前漢第四代の考景帝は即位と同時に、天下に賢良の士を求め、まず詩
人として聞こえていた轅固生を召して博士とした。固は山東の生まれ、
当時九十歳だったが、帝の召しに感激し、「若い者なんかには負けない
ぞ」と白髪頭をふりふり出て来た。
だが、この直言一徹居士に来られては、煙ったくてたまらぬオベンチ
ャラ屋のエセ学者たち、なんとかして帝に思い止まらせようと、必死に
なって固の悪口をならべ立てた。
「あの老いぼれはもう役に立ちません。
田舎へあのまま置いておき、
ひい孫の守りでもさせた方がようございます。」
しかし帝はこの中傷を聞かず、ついに固を召し抱えることにした。こ
の固と同時に召されたのは、同じく山東の公孫弘という少壮の学者。こ
の公孫弘は、(このヨボヨボじじい奴が・・・・)という目つきで固をにらみ
つけていた。
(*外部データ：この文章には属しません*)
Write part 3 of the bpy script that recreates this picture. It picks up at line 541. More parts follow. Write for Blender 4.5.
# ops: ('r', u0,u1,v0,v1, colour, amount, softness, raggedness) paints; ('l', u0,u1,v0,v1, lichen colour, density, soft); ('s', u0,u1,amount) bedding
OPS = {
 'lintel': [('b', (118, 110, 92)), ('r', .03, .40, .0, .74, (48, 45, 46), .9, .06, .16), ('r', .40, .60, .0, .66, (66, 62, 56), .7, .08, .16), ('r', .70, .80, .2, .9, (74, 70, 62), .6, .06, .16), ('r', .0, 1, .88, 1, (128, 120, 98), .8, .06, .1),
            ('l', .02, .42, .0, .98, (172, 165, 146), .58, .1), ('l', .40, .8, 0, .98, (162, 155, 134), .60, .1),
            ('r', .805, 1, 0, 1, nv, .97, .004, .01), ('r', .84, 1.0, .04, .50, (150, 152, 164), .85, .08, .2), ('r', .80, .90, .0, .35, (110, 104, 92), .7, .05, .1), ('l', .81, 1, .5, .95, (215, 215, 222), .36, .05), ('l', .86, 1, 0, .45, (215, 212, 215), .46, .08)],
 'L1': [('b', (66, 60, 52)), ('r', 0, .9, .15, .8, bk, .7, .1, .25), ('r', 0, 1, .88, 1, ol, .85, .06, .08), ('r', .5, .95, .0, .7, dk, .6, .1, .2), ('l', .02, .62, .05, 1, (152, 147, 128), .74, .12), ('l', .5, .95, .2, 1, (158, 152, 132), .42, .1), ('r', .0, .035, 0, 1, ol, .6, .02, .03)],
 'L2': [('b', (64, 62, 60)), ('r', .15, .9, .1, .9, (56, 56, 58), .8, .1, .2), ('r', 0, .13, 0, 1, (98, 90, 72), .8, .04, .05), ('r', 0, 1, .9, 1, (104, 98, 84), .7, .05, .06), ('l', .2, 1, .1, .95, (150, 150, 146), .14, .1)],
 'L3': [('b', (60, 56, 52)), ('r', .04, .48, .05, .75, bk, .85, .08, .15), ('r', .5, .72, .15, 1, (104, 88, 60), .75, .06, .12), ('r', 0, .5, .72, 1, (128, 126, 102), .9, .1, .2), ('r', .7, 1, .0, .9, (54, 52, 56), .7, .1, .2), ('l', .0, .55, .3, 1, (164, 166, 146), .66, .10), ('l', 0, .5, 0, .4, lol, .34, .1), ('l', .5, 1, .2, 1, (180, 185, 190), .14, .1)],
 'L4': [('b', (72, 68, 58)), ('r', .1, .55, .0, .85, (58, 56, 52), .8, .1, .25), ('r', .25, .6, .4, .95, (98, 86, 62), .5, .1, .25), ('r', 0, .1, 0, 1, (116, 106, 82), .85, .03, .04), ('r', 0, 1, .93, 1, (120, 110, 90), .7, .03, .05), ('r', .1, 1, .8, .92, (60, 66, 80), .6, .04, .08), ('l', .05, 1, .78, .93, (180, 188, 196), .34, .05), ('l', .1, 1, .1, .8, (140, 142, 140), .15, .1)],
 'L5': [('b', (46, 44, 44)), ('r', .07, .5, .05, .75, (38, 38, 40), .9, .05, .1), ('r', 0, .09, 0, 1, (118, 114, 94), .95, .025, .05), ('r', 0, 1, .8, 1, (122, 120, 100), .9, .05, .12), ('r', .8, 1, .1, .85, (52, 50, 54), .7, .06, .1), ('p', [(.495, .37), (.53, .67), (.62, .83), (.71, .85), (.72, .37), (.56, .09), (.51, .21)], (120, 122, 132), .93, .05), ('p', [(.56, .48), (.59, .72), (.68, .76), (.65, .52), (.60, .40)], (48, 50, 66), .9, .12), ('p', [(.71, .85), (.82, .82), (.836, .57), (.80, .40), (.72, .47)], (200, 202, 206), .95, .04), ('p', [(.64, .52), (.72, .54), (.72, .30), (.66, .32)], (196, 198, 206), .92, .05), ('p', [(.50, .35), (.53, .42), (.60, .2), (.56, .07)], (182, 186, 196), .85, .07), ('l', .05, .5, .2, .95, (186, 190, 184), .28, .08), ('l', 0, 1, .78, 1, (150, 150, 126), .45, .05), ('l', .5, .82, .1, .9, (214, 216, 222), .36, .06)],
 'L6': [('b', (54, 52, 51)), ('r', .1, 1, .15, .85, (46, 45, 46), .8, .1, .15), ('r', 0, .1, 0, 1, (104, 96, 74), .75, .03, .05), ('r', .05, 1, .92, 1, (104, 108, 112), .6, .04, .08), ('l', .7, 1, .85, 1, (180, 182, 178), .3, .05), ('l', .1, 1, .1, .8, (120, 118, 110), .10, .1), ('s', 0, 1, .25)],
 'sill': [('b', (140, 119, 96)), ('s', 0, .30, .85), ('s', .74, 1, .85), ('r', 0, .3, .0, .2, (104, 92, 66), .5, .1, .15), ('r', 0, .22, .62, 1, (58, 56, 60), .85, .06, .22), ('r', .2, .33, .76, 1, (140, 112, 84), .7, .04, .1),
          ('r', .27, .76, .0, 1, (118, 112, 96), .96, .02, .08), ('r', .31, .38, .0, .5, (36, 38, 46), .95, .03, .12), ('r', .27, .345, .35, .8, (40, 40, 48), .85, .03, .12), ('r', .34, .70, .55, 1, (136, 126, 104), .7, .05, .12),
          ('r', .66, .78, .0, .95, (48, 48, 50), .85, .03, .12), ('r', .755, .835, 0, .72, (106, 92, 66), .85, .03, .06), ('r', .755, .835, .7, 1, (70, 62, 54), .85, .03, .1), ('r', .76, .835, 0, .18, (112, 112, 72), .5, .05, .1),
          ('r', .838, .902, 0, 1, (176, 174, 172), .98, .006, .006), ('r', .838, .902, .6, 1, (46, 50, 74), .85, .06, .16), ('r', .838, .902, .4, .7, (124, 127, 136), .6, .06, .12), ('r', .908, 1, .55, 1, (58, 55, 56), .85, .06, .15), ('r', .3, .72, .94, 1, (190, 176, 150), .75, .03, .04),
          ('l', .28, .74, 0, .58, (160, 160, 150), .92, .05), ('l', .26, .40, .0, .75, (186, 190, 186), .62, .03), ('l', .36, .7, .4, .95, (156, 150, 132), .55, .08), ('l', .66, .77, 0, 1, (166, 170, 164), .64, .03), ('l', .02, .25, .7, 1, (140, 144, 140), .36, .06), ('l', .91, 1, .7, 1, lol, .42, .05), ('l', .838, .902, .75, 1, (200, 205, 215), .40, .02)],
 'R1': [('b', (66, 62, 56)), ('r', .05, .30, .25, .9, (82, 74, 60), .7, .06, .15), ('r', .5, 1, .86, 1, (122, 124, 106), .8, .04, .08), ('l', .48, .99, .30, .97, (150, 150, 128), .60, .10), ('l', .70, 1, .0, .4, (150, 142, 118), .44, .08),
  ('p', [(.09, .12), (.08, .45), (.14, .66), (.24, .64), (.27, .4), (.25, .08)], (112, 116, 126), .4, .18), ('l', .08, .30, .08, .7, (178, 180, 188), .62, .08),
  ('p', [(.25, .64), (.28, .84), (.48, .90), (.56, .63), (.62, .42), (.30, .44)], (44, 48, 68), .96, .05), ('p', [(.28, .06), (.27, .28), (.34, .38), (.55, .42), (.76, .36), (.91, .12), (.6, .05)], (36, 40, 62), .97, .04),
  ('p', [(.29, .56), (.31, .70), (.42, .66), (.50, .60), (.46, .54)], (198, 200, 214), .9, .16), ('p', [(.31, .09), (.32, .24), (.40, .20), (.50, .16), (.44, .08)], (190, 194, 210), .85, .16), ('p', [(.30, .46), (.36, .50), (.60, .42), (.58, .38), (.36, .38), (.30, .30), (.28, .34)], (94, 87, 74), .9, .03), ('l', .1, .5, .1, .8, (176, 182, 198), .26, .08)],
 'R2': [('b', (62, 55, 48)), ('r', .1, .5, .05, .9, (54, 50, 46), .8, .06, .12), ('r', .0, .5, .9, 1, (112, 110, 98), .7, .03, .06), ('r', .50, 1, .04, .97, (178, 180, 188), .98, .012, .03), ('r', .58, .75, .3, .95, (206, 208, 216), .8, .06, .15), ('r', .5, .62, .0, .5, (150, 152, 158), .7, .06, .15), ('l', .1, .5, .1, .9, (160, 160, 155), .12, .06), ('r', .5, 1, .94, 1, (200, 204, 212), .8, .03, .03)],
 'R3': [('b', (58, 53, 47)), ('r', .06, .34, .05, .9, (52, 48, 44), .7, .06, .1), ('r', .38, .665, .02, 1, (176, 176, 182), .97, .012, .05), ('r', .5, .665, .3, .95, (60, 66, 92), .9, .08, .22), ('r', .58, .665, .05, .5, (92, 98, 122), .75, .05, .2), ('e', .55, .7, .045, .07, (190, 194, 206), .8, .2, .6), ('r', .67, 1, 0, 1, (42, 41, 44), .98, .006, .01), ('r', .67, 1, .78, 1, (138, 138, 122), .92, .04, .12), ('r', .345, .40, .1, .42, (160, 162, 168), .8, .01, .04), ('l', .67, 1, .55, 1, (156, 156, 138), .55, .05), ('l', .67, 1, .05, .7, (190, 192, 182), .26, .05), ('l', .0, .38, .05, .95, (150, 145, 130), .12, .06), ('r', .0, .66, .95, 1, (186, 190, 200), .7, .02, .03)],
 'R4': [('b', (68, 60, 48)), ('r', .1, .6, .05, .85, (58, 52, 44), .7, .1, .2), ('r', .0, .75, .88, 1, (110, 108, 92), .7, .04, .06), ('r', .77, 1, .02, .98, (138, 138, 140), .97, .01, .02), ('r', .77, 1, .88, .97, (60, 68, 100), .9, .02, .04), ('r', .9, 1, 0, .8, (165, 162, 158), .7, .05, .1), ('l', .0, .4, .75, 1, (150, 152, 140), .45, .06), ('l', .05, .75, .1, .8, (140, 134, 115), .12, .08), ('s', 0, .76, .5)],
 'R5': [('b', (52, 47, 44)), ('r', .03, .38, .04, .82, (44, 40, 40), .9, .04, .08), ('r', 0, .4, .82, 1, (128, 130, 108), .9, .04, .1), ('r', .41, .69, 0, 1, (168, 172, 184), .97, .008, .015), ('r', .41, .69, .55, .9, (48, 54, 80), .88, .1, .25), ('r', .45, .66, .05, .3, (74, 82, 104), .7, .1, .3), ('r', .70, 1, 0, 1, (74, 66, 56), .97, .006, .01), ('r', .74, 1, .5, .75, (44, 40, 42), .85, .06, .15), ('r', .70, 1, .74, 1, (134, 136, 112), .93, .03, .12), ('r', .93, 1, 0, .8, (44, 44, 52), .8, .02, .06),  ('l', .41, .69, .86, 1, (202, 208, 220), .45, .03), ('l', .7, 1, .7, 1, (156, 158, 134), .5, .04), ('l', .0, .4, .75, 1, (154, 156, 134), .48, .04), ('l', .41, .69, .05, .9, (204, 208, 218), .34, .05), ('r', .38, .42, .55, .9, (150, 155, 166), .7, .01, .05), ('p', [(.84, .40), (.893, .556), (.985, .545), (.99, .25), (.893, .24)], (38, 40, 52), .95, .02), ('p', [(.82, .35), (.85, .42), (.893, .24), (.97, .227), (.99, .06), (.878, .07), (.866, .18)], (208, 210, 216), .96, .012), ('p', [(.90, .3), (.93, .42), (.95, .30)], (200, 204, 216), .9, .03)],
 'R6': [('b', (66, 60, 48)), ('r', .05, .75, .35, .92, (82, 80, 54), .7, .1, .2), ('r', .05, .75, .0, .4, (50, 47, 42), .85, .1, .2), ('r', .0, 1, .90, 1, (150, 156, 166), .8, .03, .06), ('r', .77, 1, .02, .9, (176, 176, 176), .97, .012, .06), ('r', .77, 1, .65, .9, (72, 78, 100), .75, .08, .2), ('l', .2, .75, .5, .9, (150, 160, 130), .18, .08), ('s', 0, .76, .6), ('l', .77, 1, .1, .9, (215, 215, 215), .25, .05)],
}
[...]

だが固は一向に意に介さず、公孫弘に言った。
「いま学に道が乱れ、俗説が流行している。
このまま放置すれば、由緒ある学の伝統は、
ついに邪説のため姿を失うに至るだろう。
君は幸いに若いし、好学の士と聞く。
どうか正しい学問をしっかり勉強し、
世に押し弘めてくれたまえ。
決して自己の信ずる学説を曲げ、
世の俗物どもに阿(おもね)らないように・・・・。」
これが曲学阿世の言葉の起こりとなった。
このじじい・・・・と思っていた公孫弘も、節を曲げない固の立派な人格
と、豊かな学識に打たれ、大いに恥じ入り、さっそく無礼をわびて、固
に弟子入りした。固が生れ、大半の生涯を過した山東では、詩を学ぶ者
は、みんな固を手本にしたし、当時の名ある詩人はみんな固の弟子だっ
たという。
ところで、固の剛直ぶりを物語る一つのエピソードがある。
景帝の母親竇太后は大の老子好き、ある時博士の固を呼んで訊ねた。
「そなた、老子のことを一体どう思うな?」
問われた固、ほめるのも平素の信念にもとると、
「老子などは下男や奴隷と同様下らない男です。
だからあれのいうことはみんな、
いいかげんなごまかしに過ぎません。
いやしくも天下国家を論ずる士が、
問題にする価値のある本ではありません。」
と恐れるところもなく申しのべた。
果たして太后は真っ赤になって怒った。
「この不屈者、
みずからの尊敬する老子をインチキ呼ばわりするとは憎い奴。
この男をすぐ牢に入れておくれ。」
牢に放り込まれた固は、罰として毎日、豚殺しをやらされることにな
った。太后にしてみれば、九十を過ぎた老人の固に豚殺しはむずかしか
ろう。できなければできないで、また他の罰を下す理由ができる・・・・、
という気持ちからだった。嫌がらせの年齢のばあさんの考えることは、
いまもむかしも変わりはないようだ。
ところで、可哀想に思ったのは帝、鋭利な刃物を獄中の固に賜り、豚
を刺させたところ、たった一突きでうまく心臓を貫き、豚はドウとたお
れ、そのまま息絶えた。これを聞いた太后、固の泣き面は見られなかっ
たし、自分の子とはいえ、皇帝がこんなことをしたのでは、これ以上固
をやっつけることもできないと、不承不承、固を赦して牢から引き出し
た。固は再び博士にもどった。
この悪びれぬ、権力を恐れず直言する態度に感心した帝は、固を三公
の一つである清河王太傅に昇進させ、ますます信任はあつく、「もう老
齢ですから・・・・」といくら頼んでも免官にせず、固が病気になり、出仕
ができなくなって、やっと免官のお許しが出るという信任ぶりだった。
(「史記」儒林伝)
戦争中、軍部のお先棒をかついで「八紘一宇」などと吹聴した輩は、こ
の曲学阿世の最たるものだろう。近くは吉田元ワンマン首相、全面講和
を主張する学者を「曲学阿世」とキメつけたが、学を曲げ、世におもねっ
たのは一体どっちだったろうか。